A: We’re going to use less gasoline in this country. And that’s a big deal because we fund our roads with gasoline. But again, don’t map this technology over the existing road system. Last year, consumers spent $448 billion on gasoline. That was $100 billion more than the year before. Think in terms of federal policy: The payroll tax credit put $108 billion back in the economy that year. Where’d it go? It went into gasoline. A good chunk of which, as of now, flows right out of this country. I submit that we have to change this, and we’ve already decided, for environmental, national security, energy security and economic reasons, to change this.

Q: We think of dot-com boom and social media boom, but there hasn’t been an EV boom yet.

A: I think we’re in the midst of a very successful rollout of the latest configurations of the electric car, which are the ones that plug into the grid. But you wouldn’t think so from reading articles in the news. I don’t think we’re trying to boom. I associate that with bust. You’ve got to look out 20 years, 30 years. How do you accelerate the deployment just a little bit?
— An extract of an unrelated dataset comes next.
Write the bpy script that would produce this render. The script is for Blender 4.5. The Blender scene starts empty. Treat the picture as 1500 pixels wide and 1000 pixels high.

The people who supported Eisenhower in building the interstate highway system were looking at it not necessarily from the perspective of: What is it going to cost? They were looking at it from the perspective of: What’s the economic opportunity that’s created? We have created trillions and trillions of dollars of economic wealth on the back of that interstate highway system. That’s what this will do.

Q: People who drive the cars become fans.

A: I call it the electric car smile, and it’s uncanny. A Chevy Volt, a Nissan Leaf, all of these electric cars it’s the same: You step on the accelerator, you go like a bat out of hell, and it’s not making any noise. People go, "Wow!" and they smile.

Q: Are we going to onshore jobs with this?

A: Here’s part of the good news. We invented lithium-ion chemistry in this country, but we didn’t manufacture the batteries. DOE is now estimating that we will have 40 to 45 percent of the market share for large-format lithium-ion batteries as this gets into a more substantive numbers of cars. That wouldn’t have happened without federal investment.

We sold 58,000 hybrids in January and February of this year, and about 3,000 plug-in vehicles. With the price of gas going up, guess what? Those are going to get a lot more popular. So we’ll get volumes of lithium-ion manufacturing, and rather than importing those batteries, they’re going to be made here. That’s extremely significant, both from the standpoint of people being employed in sustainable industries, as well as just the cost of the cars themselves. Nissan has made a huge investment here in the vehicles and in the batteries. Why? Because people are buying these vehicles.